On the evening of 9 May 2026, a handpicked circle of names that read like the cast list of a film you very much wish you were in stepped aboard at Victoria. Anna Wintour, co-host and long-time creative collaborator of Luhrmann and Martin, a woman who understands better than almost anyone the dialogue between fashion, film and cultural power, presided over it all with the quiet authority that is her particular gift. Alexa Chung was there, and Simone Ashley, and Emma Corrin, and Tom Ford, and Stella McCartney, and Harry Lambert. Roger and Mirka Federer. Francesca Hayward and Cesar Corrales from The Royal Ballet, infusing the carriage with the kind of physical grace that makes the room hold its breath.

The train pulled out of the station. The velvet curtains parted. A Baz-curated soundtrack of live vocals rose and fell. Later, the lounge transformed (transformed, in the way that only genuinely theatrical spaces can) into something silver-screened and late-night, with Monica Berg's cocktails (she of Tayer + Elementary, one of the top five bars in the world by most accounts) and DJ Alex Gromadzki sending the energy somewhere irresistible. Upon return to Victoria, vintage cars waited to deliver everyone to an after-party at Mark's Club.

This is the promise of Celia for every guest who books it: that it is not a train journey so much as an event you have authored, a world you have conjured for yourself and the people you love most.

The details of the experience are worth savouring. From the moment of booking, a personal guest experience curator, a role created specifically for Celia, begins the conversation. Menus are discussed in advance, directly with the dedicated chef. The three-course menu might include beef wellington or chicken liver parfait, both with modern spins tuned to the guest's particular occasion. The bar can be stocked with whatever the party desires. Private guides and VIP access to museums, stately homes and landmarks await at every destination. Guests are collected from any London hotel by private luxury transfer and delivered, utterly unhurried, to the carriage.

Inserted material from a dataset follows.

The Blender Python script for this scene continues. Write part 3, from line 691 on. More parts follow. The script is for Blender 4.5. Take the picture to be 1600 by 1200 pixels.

The fabric ceiling has been engineered for acoustics. Live performances can be arranged. The lighting is interchangeable, the mood entirely malleable. The curtains are ready to part, act by act, for whoever you bring and whatever you are celebrating.

Shakespeare wrote of a wood near Athens where dreams and reality collapsed into one another, where fairies played mischief with mortals and no one was quite sure, come morning, what had been real. The British Pullman has its own version of that wood now. It is rolling through the English countryside at speed. It is dressed in pansies and velvet and marquetry and Waterford Crystal. It seats twelve.

I have been thinking about who I would bring. I have been thinking about the menu. I have been thinking, if I am honest, about very little else.

Celia is not a train carriage. She is an invitation: to imagine, to celebrate, to inhabit a world of your own making, one that moves through the English countryside like a dream that knows it is a dream and leans into it anyway.

All aboard, darling.

The British Pullman's Celia carriage is available for exclusive private hire from £15,000, inclusive of transfers within Greater London.